**Set problem:** Reproduce exactly, and only, the lines of the material below running from the line bearing "What Blender Python" through the line bearing "def z_of(py, d): return CH - (py-HY)*d/F". Leave any pictures out.

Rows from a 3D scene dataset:
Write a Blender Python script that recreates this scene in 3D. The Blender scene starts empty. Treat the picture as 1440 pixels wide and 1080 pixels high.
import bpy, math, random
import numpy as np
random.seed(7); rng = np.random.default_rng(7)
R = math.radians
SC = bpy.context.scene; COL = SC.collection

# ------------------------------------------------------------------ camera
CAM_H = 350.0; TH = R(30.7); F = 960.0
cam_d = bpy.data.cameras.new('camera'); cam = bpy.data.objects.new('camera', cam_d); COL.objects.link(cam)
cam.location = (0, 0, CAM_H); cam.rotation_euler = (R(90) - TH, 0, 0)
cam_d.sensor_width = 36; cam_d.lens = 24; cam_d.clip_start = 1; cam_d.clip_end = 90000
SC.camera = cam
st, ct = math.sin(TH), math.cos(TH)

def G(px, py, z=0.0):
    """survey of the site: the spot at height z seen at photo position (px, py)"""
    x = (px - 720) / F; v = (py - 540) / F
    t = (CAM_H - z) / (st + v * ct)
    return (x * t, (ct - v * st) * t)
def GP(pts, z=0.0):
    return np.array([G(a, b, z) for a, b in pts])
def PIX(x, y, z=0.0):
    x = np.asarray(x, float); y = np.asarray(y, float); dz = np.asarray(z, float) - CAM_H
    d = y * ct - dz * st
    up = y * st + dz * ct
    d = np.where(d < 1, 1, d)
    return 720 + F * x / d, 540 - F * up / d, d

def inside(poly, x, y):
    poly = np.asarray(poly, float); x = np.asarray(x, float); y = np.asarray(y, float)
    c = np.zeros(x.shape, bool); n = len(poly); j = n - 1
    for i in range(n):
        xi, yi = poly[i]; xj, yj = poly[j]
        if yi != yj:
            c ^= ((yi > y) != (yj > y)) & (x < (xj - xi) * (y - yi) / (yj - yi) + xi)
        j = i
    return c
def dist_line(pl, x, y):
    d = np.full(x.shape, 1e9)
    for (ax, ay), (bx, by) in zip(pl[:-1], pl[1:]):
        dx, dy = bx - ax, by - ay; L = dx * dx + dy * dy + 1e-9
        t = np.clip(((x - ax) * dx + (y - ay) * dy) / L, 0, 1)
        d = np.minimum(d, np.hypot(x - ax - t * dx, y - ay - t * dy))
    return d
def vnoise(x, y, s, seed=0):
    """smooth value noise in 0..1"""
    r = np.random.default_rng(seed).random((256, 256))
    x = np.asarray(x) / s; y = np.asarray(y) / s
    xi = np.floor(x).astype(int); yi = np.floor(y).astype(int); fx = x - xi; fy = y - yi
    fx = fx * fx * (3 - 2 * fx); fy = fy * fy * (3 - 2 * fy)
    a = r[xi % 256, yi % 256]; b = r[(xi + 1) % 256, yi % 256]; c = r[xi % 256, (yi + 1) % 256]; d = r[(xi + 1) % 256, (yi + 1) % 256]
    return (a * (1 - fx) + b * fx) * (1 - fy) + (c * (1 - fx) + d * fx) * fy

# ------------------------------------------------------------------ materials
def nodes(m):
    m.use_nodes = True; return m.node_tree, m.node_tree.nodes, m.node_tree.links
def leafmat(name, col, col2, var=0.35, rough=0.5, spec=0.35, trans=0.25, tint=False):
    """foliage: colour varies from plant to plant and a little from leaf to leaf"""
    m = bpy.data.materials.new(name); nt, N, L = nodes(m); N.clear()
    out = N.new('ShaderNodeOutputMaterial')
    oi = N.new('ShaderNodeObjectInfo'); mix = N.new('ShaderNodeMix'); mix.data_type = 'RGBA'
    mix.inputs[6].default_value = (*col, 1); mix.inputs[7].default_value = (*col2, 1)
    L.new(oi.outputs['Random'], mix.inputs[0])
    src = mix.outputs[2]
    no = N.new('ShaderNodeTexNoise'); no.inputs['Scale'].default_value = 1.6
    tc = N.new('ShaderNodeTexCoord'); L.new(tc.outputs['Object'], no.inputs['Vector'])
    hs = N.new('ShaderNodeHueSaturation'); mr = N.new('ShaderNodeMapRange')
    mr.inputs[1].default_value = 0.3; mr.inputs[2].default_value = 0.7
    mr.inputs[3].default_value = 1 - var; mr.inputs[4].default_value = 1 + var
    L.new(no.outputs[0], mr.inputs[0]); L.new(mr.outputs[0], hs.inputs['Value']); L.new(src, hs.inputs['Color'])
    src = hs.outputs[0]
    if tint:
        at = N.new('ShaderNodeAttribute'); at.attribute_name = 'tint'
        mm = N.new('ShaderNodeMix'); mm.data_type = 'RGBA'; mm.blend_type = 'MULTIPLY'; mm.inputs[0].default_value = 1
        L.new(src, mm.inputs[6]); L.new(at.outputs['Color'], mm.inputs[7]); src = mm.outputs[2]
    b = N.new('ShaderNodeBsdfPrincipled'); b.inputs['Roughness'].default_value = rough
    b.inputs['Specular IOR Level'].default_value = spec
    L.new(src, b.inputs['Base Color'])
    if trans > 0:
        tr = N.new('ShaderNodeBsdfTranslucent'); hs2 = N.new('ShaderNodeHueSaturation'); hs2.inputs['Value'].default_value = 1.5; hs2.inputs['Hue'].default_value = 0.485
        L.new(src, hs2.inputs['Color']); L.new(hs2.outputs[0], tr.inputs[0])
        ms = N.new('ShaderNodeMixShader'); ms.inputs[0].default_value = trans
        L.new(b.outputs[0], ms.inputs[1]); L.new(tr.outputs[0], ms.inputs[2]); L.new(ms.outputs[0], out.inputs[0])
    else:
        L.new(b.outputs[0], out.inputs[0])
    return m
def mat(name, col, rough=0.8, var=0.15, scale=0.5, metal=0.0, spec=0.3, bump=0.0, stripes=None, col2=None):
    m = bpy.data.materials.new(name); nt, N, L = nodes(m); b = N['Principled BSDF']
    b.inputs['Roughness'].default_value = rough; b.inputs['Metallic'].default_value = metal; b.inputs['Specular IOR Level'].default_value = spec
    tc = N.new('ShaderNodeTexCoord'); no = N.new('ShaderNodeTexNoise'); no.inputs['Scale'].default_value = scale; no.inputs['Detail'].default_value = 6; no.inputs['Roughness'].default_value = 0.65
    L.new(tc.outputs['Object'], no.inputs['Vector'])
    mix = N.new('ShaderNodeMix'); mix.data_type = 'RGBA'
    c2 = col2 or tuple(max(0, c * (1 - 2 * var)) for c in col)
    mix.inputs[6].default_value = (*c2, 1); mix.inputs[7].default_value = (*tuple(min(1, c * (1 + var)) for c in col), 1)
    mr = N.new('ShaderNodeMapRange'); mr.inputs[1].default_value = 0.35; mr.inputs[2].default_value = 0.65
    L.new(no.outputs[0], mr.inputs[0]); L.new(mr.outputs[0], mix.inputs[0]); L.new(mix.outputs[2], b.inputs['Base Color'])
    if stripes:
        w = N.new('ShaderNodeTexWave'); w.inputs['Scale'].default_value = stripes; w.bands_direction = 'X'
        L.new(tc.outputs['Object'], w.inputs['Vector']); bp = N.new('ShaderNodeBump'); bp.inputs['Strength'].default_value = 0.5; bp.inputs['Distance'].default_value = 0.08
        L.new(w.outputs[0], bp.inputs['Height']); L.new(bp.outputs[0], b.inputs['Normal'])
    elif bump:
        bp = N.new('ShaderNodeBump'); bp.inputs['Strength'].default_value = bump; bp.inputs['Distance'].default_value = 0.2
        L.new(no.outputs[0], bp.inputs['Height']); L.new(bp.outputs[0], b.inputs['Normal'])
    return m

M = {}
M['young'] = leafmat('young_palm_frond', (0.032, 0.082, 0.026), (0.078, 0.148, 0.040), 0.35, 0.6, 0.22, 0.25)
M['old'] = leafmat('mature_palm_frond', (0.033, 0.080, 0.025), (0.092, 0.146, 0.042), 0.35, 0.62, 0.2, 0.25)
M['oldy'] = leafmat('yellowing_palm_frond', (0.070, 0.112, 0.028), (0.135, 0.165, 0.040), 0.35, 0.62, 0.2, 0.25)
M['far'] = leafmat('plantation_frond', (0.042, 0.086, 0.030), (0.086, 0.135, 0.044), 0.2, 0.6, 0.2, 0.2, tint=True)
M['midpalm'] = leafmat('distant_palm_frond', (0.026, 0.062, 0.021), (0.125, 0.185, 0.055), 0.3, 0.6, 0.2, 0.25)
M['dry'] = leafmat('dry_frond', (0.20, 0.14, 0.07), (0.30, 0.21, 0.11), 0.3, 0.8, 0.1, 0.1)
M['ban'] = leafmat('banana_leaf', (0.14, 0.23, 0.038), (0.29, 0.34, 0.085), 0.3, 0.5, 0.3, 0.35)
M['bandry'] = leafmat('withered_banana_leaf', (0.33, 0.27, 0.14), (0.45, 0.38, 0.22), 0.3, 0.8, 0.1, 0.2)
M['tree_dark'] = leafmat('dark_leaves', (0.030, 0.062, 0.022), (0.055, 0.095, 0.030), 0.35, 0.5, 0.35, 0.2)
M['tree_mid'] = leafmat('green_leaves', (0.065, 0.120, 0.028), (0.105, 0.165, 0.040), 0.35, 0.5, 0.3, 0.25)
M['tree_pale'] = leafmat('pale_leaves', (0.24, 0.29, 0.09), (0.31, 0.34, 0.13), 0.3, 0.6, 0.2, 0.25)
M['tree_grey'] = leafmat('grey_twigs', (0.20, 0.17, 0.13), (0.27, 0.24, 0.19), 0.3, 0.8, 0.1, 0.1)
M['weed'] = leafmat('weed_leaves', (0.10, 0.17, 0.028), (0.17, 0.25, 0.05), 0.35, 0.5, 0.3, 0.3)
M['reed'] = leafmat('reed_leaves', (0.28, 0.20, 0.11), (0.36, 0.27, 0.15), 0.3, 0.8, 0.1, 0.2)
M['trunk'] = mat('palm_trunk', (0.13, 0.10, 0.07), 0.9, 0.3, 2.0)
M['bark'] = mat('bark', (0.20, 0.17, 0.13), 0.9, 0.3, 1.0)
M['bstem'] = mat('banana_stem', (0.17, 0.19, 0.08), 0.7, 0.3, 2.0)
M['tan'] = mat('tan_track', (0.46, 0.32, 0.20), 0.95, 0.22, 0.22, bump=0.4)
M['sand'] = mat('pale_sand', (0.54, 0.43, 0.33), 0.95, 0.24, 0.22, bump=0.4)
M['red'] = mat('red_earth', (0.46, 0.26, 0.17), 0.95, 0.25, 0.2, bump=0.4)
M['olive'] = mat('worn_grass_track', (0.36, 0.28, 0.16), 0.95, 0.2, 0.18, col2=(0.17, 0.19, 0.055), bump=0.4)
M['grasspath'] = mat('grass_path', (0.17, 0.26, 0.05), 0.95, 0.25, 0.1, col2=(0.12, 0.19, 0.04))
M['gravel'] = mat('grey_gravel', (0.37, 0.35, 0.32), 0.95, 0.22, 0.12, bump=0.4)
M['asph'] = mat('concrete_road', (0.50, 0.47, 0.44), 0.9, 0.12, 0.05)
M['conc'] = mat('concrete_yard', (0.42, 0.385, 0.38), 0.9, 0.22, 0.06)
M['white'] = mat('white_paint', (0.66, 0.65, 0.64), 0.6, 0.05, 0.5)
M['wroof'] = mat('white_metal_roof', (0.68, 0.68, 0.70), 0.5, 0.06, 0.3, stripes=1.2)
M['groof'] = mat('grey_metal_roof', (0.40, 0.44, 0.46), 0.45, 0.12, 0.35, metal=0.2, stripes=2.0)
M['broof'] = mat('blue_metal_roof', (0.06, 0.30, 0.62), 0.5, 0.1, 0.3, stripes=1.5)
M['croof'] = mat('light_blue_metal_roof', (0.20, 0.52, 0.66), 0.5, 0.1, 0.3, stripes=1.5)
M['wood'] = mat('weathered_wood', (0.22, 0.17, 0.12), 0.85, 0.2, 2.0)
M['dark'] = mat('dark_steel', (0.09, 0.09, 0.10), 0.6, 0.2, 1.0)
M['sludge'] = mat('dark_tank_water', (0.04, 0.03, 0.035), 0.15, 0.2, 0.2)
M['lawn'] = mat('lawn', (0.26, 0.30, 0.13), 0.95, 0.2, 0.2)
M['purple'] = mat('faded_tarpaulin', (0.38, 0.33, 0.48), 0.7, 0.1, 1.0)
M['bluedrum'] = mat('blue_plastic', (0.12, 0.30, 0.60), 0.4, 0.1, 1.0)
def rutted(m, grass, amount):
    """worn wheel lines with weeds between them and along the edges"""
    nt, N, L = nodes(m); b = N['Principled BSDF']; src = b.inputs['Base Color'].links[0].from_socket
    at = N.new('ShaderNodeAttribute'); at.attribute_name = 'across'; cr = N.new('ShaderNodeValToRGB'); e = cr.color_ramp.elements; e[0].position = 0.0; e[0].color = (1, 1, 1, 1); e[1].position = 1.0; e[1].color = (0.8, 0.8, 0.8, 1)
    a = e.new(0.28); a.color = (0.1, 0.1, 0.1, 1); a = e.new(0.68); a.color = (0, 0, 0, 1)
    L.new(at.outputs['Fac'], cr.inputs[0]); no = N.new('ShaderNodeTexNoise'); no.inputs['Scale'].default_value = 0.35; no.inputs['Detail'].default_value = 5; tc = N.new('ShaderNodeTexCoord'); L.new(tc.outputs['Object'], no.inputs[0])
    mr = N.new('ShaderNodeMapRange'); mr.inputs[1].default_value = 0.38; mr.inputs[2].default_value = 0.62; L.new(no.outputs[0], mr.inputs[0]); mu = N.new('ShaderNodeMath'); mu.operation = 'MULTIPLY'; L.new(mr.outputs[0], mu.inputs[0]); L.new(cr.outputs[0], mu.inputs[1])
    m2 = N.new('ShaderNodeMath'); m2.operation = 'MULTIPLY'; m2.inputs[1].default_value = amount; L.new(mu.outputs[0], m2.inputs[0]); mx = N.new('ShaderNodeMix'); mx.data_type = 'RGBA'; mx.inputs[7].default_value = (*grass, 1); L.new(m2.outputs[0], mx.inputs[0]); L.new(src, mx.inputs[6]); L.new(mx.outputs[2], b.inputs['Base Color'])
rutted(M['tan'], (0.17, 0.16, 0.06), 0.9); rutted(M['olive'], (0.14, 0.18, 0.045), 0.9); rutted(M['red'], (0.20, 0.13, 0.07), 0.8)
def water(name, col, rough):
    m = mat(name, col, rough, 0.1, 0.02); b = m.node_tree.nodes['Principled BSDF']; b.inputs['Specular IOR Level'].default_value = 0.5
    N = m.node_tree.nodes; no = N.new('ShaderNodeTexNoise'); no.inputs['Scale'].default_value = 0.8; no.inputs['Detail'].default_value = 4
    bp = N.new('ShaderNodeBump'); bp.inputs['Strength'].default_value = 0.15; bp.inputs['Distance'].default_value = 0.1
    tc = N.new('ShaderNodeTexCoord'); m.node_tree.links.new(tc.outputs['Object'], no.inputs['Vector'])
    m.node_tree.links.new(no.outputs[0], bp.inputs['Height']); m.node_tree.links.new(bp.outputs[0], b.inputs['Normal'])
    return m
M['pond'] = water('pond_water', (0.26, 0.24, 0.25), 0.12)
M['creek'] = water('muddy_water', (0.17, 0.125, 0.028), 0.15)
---
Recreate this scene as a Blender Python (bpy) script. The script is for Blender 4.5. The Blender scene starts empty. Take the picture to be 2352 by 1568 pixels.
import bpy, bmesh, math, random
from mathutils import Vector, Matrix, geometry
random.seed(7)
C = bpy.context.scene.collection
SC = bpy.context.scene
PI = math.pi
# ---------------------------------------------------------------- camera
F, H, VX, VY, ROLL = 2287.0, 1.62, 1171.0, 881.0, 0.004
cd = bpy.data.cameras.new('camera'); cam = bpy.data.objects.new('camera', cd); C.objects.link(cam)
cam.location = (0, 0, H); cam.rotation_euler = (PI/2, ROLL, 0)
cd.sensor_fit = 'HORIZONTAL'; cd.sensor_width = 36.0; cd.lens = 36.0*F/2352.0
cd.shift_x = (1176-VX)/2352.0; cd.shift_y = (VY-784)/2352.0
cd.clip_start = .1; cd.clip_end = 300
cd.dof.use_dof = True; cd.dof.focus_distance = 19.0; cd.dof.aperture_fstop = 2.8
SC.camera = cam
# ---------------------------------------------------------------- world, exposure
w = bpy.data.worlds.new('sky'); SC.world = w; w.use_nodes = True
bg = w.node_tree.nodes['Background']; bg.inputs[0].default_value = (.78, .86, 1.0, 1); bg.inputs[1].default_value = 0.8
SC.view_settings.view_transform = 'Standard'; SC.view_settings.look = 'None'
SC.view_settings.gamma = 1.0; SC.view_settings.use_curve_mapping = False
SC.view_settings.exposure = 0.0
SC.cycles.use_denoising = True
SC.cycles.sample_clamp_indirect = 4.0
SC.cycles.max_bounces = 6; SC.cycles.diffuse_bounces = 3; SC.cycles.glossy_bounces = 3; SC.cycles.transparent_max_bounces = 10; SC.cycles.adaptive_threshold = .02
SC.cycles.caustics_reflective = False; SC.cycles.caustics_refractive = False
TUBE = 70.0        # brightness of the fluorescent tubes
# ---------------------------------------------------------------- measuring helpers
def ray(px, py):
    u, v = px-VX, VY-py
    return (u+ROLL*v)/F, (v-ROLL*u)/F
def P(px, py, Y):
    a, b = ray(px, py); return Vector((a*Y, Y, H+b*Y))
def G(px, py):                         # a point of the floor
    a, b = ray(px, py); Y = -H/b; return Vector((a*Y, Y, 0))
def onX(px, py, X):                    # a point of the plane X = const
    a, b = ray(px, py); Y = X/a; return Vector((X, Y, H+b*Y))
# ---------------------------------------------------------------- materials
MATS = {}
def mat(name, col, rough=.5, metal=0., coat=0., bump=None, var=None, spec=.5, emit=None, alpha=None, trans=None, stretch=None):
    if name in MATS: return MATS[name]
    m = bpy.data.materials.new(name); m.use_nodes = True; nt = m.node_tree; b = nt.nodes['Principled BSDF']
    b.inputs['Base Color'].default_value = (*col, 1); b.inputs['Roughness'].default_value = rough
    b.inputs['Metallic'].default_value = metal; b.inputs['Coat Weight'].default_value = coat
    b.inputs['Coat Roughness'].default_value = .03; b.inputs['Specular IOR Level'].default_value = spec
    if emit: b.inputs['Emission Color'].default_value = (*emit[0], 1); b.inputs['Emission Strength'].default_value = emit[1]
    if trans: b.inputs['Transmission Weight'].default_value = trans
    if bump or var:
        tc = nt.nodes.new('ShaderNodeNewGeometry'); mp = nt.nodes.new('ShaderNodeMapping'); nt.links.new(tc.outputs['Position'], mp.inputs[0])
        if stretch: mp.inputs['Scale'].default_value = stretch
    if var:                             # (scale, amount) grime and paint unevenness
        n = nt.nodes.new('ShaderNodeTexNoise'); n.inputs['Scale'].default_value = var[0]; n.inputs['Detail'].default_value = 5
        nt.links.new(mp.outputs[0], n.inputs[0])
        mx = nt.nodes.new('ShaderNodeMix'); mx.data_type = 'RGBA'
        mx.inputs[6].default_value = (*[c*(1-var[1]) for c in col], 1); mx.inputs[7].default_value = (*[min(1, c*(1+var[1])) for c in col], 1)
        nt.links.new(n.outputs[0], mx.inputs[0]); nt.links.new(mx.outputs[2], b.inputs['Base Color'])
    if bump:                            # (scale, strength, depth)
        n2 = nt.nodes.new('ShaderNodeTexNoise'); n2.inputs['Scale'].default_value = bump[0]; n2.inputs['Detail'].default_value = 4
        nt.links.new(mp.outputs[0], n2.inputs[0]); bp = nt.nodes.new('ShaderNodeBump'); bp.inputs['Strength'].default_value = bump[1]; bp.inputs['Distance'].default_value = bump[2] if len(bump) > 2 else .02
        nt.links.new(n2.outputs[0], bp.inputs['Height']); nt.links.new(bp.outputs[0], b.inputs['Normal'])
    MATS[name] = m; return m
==
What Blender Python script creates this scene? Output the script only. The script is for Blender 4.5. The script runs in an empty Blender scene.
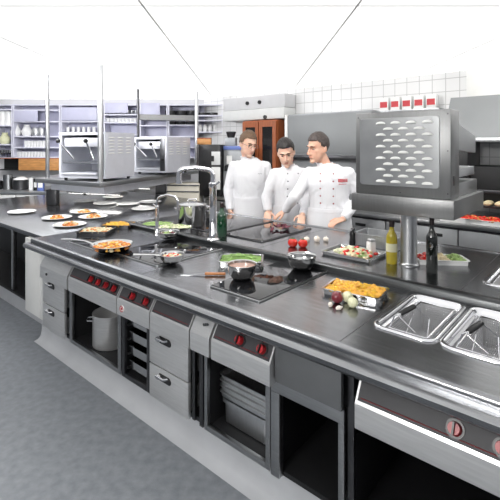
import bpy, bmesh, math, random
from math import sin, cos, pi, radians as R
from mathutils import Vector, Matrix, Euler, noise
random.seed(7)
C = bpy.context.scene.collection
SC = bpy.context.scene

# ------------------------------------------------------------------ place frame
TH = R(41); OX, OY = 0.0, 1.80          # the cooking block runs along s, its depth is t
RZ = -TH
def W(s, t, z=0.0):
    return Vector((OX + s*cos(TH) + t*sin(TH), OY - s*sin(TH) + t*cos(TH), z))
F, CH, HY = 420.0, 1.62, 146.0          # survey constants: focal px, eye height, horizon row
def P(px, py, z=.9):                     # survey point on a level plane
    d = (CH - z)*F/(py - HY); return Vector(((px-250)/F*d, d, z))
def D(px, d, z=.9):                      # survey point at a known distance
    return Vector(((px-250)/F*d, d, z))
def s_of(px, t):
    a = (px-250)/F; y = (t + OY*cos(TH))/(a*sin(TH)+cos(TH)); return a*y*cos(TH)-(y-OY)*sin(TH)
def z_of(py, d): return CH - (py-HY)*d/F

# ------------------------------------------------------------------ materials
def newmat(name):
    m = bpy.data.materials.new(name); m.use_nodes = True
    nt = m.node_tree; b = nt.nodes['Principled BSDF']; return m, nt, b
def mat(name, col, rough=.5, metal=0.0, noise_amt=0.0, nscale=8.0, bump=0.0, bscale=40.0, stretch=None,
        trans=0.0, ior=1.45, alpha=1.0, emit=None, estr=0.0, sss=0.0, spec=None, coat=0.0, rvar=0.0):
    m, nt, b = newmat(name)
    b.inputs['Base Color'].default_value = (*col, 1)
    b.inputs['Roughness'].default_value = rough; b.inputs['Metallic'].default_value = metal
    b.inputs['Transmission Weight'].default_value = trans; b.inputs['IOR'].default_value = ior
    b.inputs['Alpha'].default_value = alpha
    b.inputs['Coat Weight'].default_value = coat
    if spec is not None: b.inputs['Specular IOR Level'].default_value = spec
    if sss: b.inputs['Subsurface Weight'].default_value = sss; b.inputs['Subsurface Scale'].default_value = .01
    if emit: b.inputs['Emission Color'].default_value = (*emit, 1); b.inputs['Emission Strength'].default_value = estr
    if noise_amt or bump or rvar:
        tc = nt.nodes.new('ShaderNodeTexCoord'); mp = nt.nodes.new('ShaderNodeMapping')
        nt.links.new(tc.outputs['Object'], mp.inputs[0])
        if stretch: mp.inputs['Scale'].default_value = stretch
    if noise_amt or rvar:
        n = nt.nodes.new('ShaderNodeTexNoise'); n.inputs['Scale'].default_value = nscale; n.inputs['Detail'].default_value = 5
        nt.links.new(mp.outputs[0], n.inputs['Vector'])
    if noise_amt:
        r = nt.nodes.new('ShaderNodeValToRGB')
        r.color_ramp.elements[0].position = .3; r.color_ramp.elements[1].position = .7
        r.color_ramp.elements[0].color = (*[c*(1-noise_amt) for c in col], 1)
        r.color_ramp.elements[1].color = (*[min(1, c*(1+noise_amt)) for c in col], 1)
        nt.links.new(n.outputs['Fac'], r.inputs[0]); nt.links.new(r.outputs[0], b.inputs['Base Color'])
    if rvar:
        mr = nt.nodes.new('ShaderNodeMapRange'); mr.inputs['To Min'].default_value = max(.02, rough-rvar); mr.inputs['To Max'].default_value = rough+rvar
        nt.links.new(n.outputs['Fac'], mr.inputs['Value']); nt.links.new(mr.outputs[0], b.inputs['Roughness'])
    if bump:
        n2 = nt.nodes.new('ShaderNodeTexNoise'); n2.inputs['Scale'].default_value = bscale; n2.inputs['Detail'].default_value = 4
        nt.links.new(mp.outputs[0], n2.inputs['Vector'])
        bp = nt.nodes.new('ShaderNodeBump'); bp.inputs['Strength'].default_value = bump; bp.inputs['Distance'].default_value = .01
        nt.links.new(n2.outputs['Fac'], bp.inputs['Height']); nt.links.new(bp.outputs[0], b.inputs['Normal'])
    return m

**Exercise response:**
What Blender Python script creates this scene? Output the script only. The script is for Blender 4.5. The script runs in an empty Blender scene.
import bpy, bmesh, math, random
from math import sin, cos, pi, radians as R
from mathutils import Vector, Matrix, Euler, noise
random.seed(7)
C = bpy.context.scene.collection
SC = bpy.context.scene

# ------------------------------------------------------------------ place frame
TH = R(41); OX, OY = 0.0, 1.80          # the cooking block runs along s, its depth is t
RZ = -TH
def W(s, t, z=0.0):
    return Vector((OX + s*cos(TH) + t*sin(TH), OY - s*sin(TH) + t*cos(TH), z))
F, CH, HY = 420.0, 1.62, 146.0          # survey constants: focal px, eye height, horizon row
def P(px, py, z=.9):                     # survey point on a level plane
    d = (CH - z)*F/(py - HY); return Vector(((px-250)/F*d, d, z))
def D(px, d, z=.9):                      # survey point at a known distance
    return Vector(((px-250)/F*d, d, z))
def s_of(px, t):
    a = (px-250)/F; y = (t + OY*cos(TH))/(a*sin(TH)+cos(TH)); return a*y*cos(TH)-(y-OY)*sin(TH)
def z_of(py, d): return CH - (py-HY)*d/F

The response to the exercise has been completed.